I wiggle out, and Federspiel takes the helm. He moves out with two chase cars in tow. Dowling sits in the lead chase vehicle, staring at a laptop screen. “We monitor everything,” he says. Obsessive Formula One engineers have nothing on these guys.

Federspiel drives a lap and gives the okay. I’m strapped back in. I floor it, the car rocks back slightly on its haunches, and we’re off. The motor makes a loud growl until I clear 10 mph, and then all I hear are little pebbles zapping the bodywork. As speed slowly increases—51 mph, 52, 53—the car feels ever so slightly more eager.

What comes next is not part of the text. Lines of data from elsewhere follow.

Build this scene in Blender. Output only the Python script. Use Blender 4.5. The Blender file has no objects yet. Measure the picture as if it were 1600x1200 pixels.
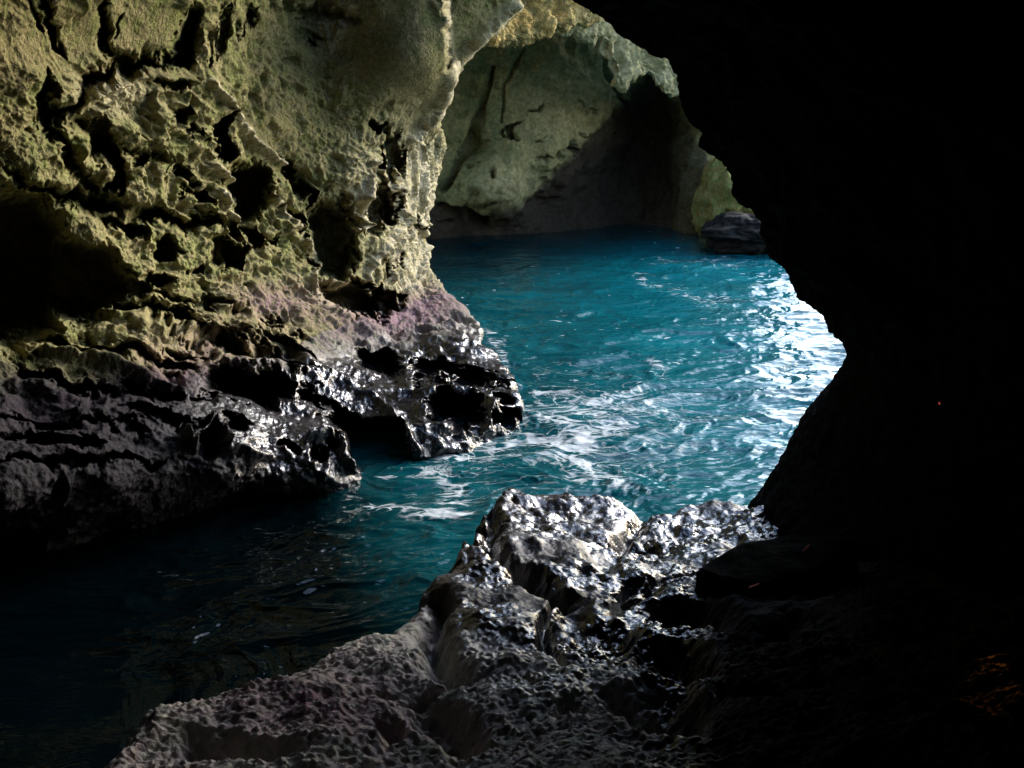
import bpy, math
import numpy as np

# ------------------------------------------------------------------ basics
scene = bpy.context.scene
COL = scene.collection
R = math.radians
F = 1570.0                       # focal length in photo pixels (1600 wide)
PITCH = R(17.0)
CAM = np.array([0.0, 0.0, 5.0])
SP, CP = math.sin(PITCH), math.cos(PITCH)
FWD = np.array([0, CP, -SP]); UP = np.array([0, SP, CP]); RIGHT = np.array([1.0, 0, 0])

def ray(px, py):
    px = np.asarray(px, float); py = np.asarray(py, float)
    dx = (px - 800) / F; dy = (600 - py) / F
    return FWD + dx[..., None] * RIGHT + dy[..., None] * UP

def P3(px, py, d):
    return CAM + ray(px, py) * np.asarray(d, float)[..., None]

def at_z(px, py, z=0.0):
    r = ray(px, py); t = (z - CAM[2]) / r[..., 2]
    return CAM + r * t[..., None]

# ------------------------------------------------------------------ noise
_rng = np.random.RandomState(11)
_perm = _rng.permutation(512).astype(np.int32); _perm = np.concatenate([_perm, _perm, _perm])
_g = _rng.normal(size=(512, 3)); _g /= np.linalg.norm(_g, axis=1)[:, None]
_g = _g.astype(np.float32)
_cellr = _rng.rand(512, 3).astype(np.float32)

def _hash(i, j, k):
    return _perm[_perm[_perm[i & 511] + (j & 511)] + (k & 511)]

def perlin(p):
    p = np.ascontiguousarray(p, dtype=np.float32)
    f = np.floor(p); i = f.astype(np.int32); f = p - f
    u = f * f * f * (f * (f * 6 - 15) + 10)
    out = 0
    for a in (0, 1):
        wa = u[:, 0] if a else 1 - u[:, 0]
        for b in (0, 1):
            wb = wa * (u[:, 1] if b else 1 - u[:, 1])
            for c in (0, 1):
                wc = wb * (u[:, 2] if c else 1 - u[:, 2])
                g = _g[_hash(i[:, 0] + a, i[:, 1] + b, i[:, 2] + c)]
                out = out + wc * (g[:, 0] * (f[:, 0] - a) + g[:, 1] * (f[:, 1] - b) + g[:, 2] * (f[:, 2] - c))
    return out * 1.6

def fbm(p, oct=4, lac=2.03, gain=0.5):
    s = 0; a = 1.0; p = np.asarray(p, np.float32)
    for o in range(oct):
        s = s + a * perlin(p + 17.3 * o); p = p * lac; a *= gain
    return s

def ridged(p, oct=4, gain=0.5):
    s = 0; a = 1.0; p = np.asarray(p, np.float32)
    for o in range(oct):
        s = s + a * (1 - 2.2 * np.abs(perlin(p + 9.1 * o))); p = p * 2.1; a *= gain
    return s

def worley(p):
    p = np.asarray(p, np.float32); i = np.floor(p).astype(np.int32); f = p - i
    best = np.full(len(p), 9.0, np.float32); second = best.copy()
    for a in (-1, 0, 1):
        for b in (-1, 0, 1):
            for c in (-1, 0, 1):
                r = _cellr[_hash(i[:, 0] + a, i[:, 1] + b, i[:, 2] + c)]
                d = (r[:, 0] + a - f[:, 0]) ** 2 + (r[:, 1] + b - f[:, 1]) ** 2 + (r[:, 2] + c - f[:, 2]) ** 2
                m = d < best
                second = np.where(m, best, np.minimum(second, d)); best = np.where(m, d, best)
    return np.sqrt(best), np.sqrt(second)

def sstep(a, b, x):
    t = np.clip((x - a) / (b - a), 0, 1); return t * t * (3 - 2 * t)

# ------------------------------------------------------------------ interpolation and strokes
class TPS:
    def __init__(self, pts, vals, smooth=0.0):
        self.p = np.asarray(pts, float); n = len(self.p)
        self.s = np.abs(self.p).max(); x = self.p / self.s
        K = self._k(np.linalg.norm(x[:, None] - x[None], axis=2)) + smooth * np.eye(n)
        A = np.zeros((n + 3, n + 3)); A[:n, :n] = K
        A[:n, n] = 1; A[:n, n + 1:] = x; A[n, :n] = 1; A[n + 1:, :n] = x.T
        self.w = np.linalg.solve(A, np.concatenate([np.asarray(vals, float), [0, 0, 0]])); self.x = x
    def _k(self, r):
        return np.where(r > 1e-12, r * r * np.log(np.maximum(r, 1e-12)), 0)
    def __call__(self, a, b):
        a = np.asarray(a, float); sh = a.shape
        q = np.stack([a.ravel(), np.asarray(b, float).ravel()], 1) / self.s
        n = len(self.x); out = self.w[n] + q @ self.w[n + 1:]
        for i in range(n):
            out = out + self.w[i] * self._k(np.hypot(q[:, 0] - self.x[i, 0], q[:, 1] - self.x[i, 1]))
        return out.reshape(sh)

def seg_dist(x, y, pts):
    """distance to a polyline and position along it (0..1)"""
    best = np.full(x.shape, 1e9); tt = np.zeros(x.shape); n = len(pts) - 1
    for k in range(n):
        ax, ay = pts[k][:2]; bx, by = pts[k + 1][:2]; vx, vy = bx - ax, by - ay
        t = np.clip(((x - ax) * vx + (y - ay) * vy) / (vx * vx + vy * vy + 1e-9), 0, 1)
        d = np.hypot(x - ax - t * vx, y - ay - t * vy)
        m = d < best; best = np.where(m, d, best); tt = np.where(m, (k + t) / n, tt)
    return best, tt

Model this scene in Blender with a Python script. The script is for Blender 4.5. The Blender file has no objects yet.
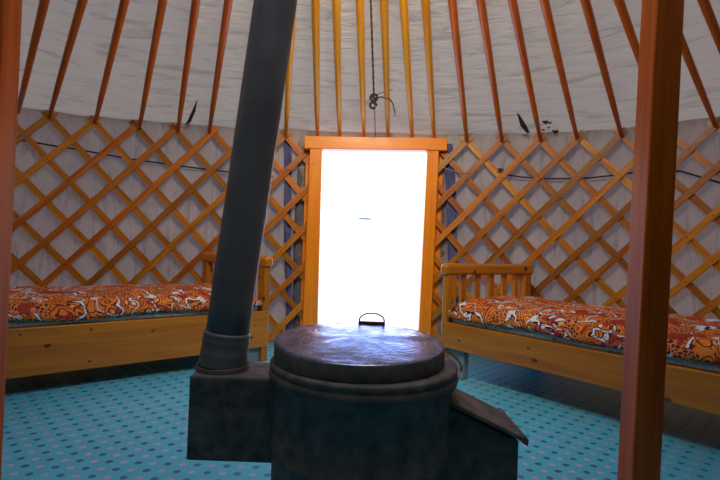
import bpy, bmesh, math, random
from mathutils import Vector, Matrix
from math import sin, cos, pi, radians, atan, sqrt, copysign
random.seed(7)
SC = bpy.context.scene
COL = SC.collection

# ------------------------------------------------------------------ materials
class NT:
    def __init__(self, name):
        self.m = bpy.data.materials.new(name); self.m.use_nodes = True
        self.t = self.m.node_tree; self.n = self.t.nodes; self.l = self.t.links
        self.b = self.n['Principled BSDF']; self.out = self.n['Material Output']
    def new(self, ty, **kw):
        x = self.n.new(ty)
        for k, v in kw.items():
            if k in x.inputs.keys(): x.inputs[k].default_value = v
            else: setattr(x, k, v)
        return x
    def link(self, a, b): self.l.new(a, b)
    def math(self, op, a, b=None, c=None, clamp=False):
        x = self.n.new('ShaderNodeMath'); x.operation = op; x.use_clamp = clamp
        for i, v in enumerate((a, b, c)):
            if v is None: continue
            if isinstance(v, (int, float)): x.inputs[i].default_value = v
            else: self.l.new(v, x.inputs[i])
        return x.outputs[0]
    def ramp(self, fac, stops, interp='LINEAR'):
        r = self.n.new('ShaderNodeValToRGB'); r.color_ramp.interpolation = interp
        e = r.color_ramp.elements
        while len(e) < len(stops): e.new(0.5)
        for el, (p, c) in zip(e, stops):
            el.position = p; el.color = (*c, 1) if len(c) == 3 else c
        self.l.new(fac, r.inputs[0]); return r.outputs[0]
    def mix(self, fac, a, b, blend='MIX'):
        x = self.n.new('ShaderNodeMix'); x.data_type = 'RGBA'; x.blend_type = blend
        for s, v in ((x.inputs[0], fac), (x.inputs[6], a), (x.inputs[7], b)):
            if isinstance(v, (int, float)): s.default_value = v
            elif isinstance(v, tuple): s.default_value = (*v, 1)
            else: self.l.new(v, s)
        return x.outputs[2]
    def coords(self, kind='UV', scale=(1, 1, 1), rnd=0.0):
        tc = self.n.new('ShaderNodeTexCoord'); mp = self.n.new('ShaderNodeMapping')
        mp.inputs['Scale'].default_value = scale
        src = tc.outputs[kind]
        if rnd:
            oi = self.n.new('ShaderNodeObjectInfo')
            k = self.math('MULTIPLY', oi.outputs['Random'], rnd)
            cx = self.n.new('ShaderNodeCombineXYZ')
            self.l.new(k, cx.inputs[0]); self.l.new(k, cx.inputs[1]); self.l.new(k, cx.inputs[2])
            ad = self.n.new('ShaderNodeVectorMath'); ad.operation = 'ADD'
            self.l.new(src, ad.inputs[0]); self.l.new(cx.outputs[0], ad.inputs[1]); src = ad.outputs[0]
        self.l.new(src, mp.inputs[0]); return mp.outputs[0]
    def noise(self, vec, scale, detail=3, rough=.5, dist=0):
        x = self.n.new('ShaderNodeTexNoise')
        x.inputs['Scale'].default_value = scale; x.inputs['Detail'].default_value = detail
        x.inputs['Roughness'].default_value = rough; x.inputs['Distortion'].default_value = dist
        self.l.new(vec, x.inputs['Vector']); return x.outputs[0]
    def bump(self, h, strength=.3, dist=.01):
        x = self.n.new('ShaderNodeBump'); x.inputs['Strength'].default_value = strength
        x.inputs['Distance'].default_value = dist
        self.l.new(h, x.inputs['Height']); self.l.new(x.outputs[0], self.b.inputs['Normal'])

def wood(name, light, dark, knot, rough=.35, coat=.3, knots=True, vary=.25, sheen=.5, kthr=.35, hue=0):
    q = NT(name)
    v = q.coords('UV', (1.0, 16, 16), rnd=9.0)
    g = q.noise(v, 2.2, 5, .55, .6)
    c = q.ramp(g, [(.3, dark), (.62, light)])
    if knots:
        vo = q.new('ShaderNodeTexVoronoi', voronoi_dimensions='2D'); vo.inputs['Scale'].default_value = 6.5
        vk = q.coords('UV', (1.0, 1.6, 1), rnd=5.0); q.link(vk, vo.inputs['Vector'])
        sp = q.new('ShaderNodeSeparateColor'); q.link(vo.outputs['Color'], sp.inputs[0])
        thr = q.math('MULTIPLY', q.math('SUBTRACT', sp.outputs[0], kthr, clamp=True), .20)
        k = q.math('MULTIPLY', q.math('SUBTRACT', thr, vo.outputs['Distance']), 30, clamp=True)
        c = q.mix(k, c, knot)
    oi = q.new('ShaderNodeObjectInfo')
    br = q.math('ADD', q.math('MULTIPLY', oi.outputs['Random'], vary), 1 - vary * .6)
    cc = q.new('ShaderNodeCombineXYZ')
    for i in range(3): q.link(br, cc.inputs[i])
    c = q.mix(1.0, c, cc.outputs[0], 'MULTIPLY')
    if hue:
        hr_ = q.math('FRACT', q.math('MULTIPLY', oi.outputs['Random'], 7.3))
        c = q.mix(q.math('MULTIPLY', hr_, hue), c, (1.0, .66, .40), 'MULTIPLY')
    q.link(c, q.b.inputs['Base Color'])
    q.b.inputs['Roughness'].default_value = rough
    q.b.inputs['Coat Weight'].default_value = coat
    q.b.inputs['Coat Roughness'].default_value = .25
    q.b.inputs['Specular IOR Level'].default_value = sheen
    q.bump(g, .12, .004)
    return q.m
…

The oval, with its perfectly smooth surface, is the same place Chrysler runs Chargers and Challengers flat out at supercar speeds, so at 60 mph, Continuum is, well, a bit underwhelming. It’s hard to maintain that speed because the stiff winds dramatically slow the car whenever I let out the accelerator. Too bad I didn’t learn to activate the car’s cruise control. The real thrill here is, of course, knowing this car runs as long as the sun shines and the battery has juice—never stopping for a drop of petroleum or a charge from the power grid.

My legs are numb—again—so I prepare to stop. After I climb out, Dowling asks if other team members would like a turn. I can sense their excitement. I wander over to faculty adviser Ignacio Garcia. “So, these kids really built this thing?” I ask.

“Yes. I only step in if there’s a safety issue or if they ask,” Garcia says. “The adults are there for support. It’s amazing what the students have done.”

In addition to engineering know-how, these students run the program like a Fortune 500 tech company. It’s split into four divisions, and team members have weekly progress meetings, workflow charts, a Web-based forum to catalog every move, even custom stationery. They solicit design advice from solar-car alumni and invite companies to teach them carbon-fiber construction.

Several students who have taken their first spin are giddy from the experience. Someone suggests that 6-ft 3-in., 210-pound Chris Hammond, a 21-year-old junior from Clarkston, Mich., give it a go. He makes it halfway into the cockpit before he gets stuck and yells for help. It’s the outcome everyone knew was coming. But they laugh and chide him in a way only a fraternity full of brothers could. They are, after all, still college students.